Sunday, April 13, 2014

No voice .....

My first adoption was finalized in 1960, approximately 18 months after going to live with my grandparents.  Since I was only three at the time, no one consulted me on the decision and, honestly, I don't think there's anything inappropriate about that.
My second adoption?  Well, the circumstances of that event were much different.
It was at dinner, sometime in 1968.  As we sat at the table, my uncle said "How about we adopt you?"

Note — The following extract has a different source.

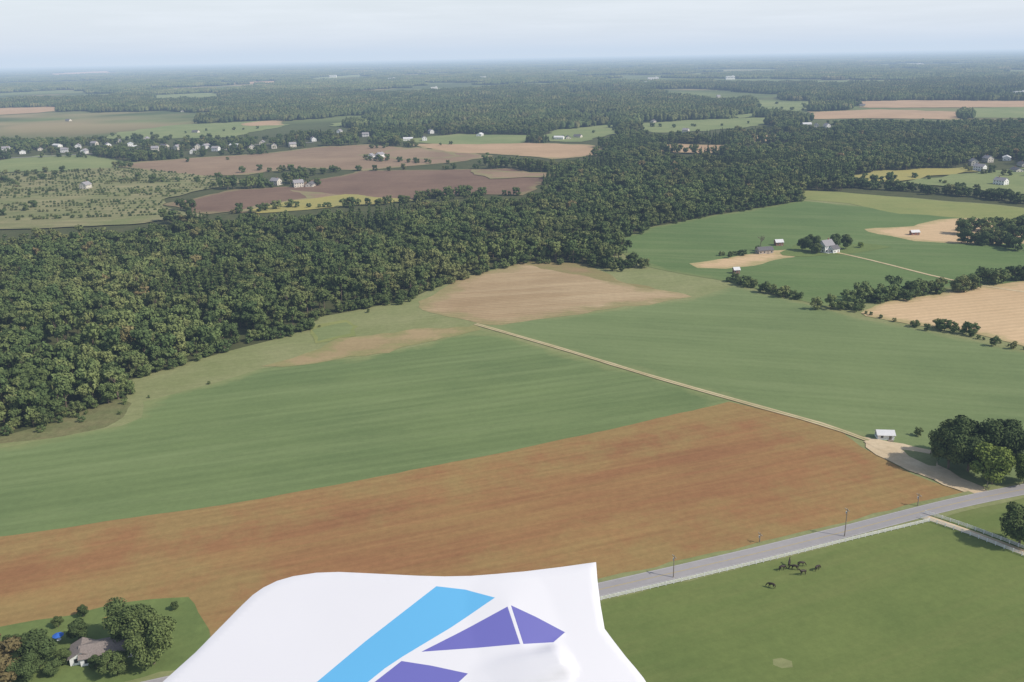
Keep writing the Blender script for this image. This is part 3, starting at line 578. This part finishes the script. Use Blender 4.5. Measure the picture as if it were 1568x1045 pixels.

Horrified, I responded, "No!"

He asked for my reasons.

My inner child was shouting:

  • I feel guilty about "replacing" my grandparents, whom I consider my "real parents".
  • I feel an intense desire to return to the Midwest, which I consider my "real home."
  • I'm being bullied by my peers at school.
  • I'm being emotionally abused by your wife.
  • I'm being physically abused by your wife.
  • I'm occasionally being physically abused by you (and your leather belt).
  • I just don't feel like I belong this family, this school, this town.


But all I said was:
"Because I don't want to."

This would have been the perfect opportunity for my uncle (and his wife) to reassure me by saying something like:
"We love you and want to legally make you part of our family."

Instead, my uncle's wife sat, eyes averted ..... stone-faced.  And my uncle, the attorney, said:

"If we adopt you, then if I die intestate, you'd still be able to inherit."

I was stunned and silent.
There was more -- much more -- but I no longer remember the specifics.  All I know is that at some point, under duress, I said "OK."
But I didn't mean it.
I didn't want to be adopted at that moment, or at any time thereafter. 
Over the years, I've wondered whether a home study was even conducted prior to my adoption.  Surely one was done when my younger brother joined the family, but it's hard to imagine that my uncle and his wife would have been approved 10 years later.
On paper, they were ideal:  he was a professional, she was, too (when she worked), they had a large, lovely home in a high-income community.
But she drank -- a lot.  And she wasn't a good enough actress to convince a social worker that she wanted me to be her daughter.  They'd shipped off their older son to a state institution for the mentally retarded, and their younger (adopted) son had recently been remanded to a juvenile psychiatric facility.  And, of course, I'd already started contemplating suicide.  *I* certainly didn't WANT to even be living in this house, much less be adopted into the family.
I've read the memoirs of other people who were adopted at approximately the same age, and each one recalls speaking to a social worker and/or appearing before a Family Court judge and being specifically asked if adoption was what s/he wanted.
No one in authority asked me what I wanted.

Where was my voice in this life-altering decision?
Let me repeat that.
NO ONE IN AUTHORITY ASKED ME WHAT *I* WANTED
I never met with a social worker.  I never spoke to an adoption attorney.  I never went to Family Court.
As I've since learned, it probably wouldn't have mattered anyway, because in that state the "age of consent" (with respect to adoption) is 12.  My adoption was finalized in August of 1968 -- six months prior to my 12th birthday.  Legally, my opinion wouldn't have made a difference.  My uncle, his wife, and the courts could do as they pleased with me.
The law said that my needs and desires were unimportant, and I was allowed no voice in my own future.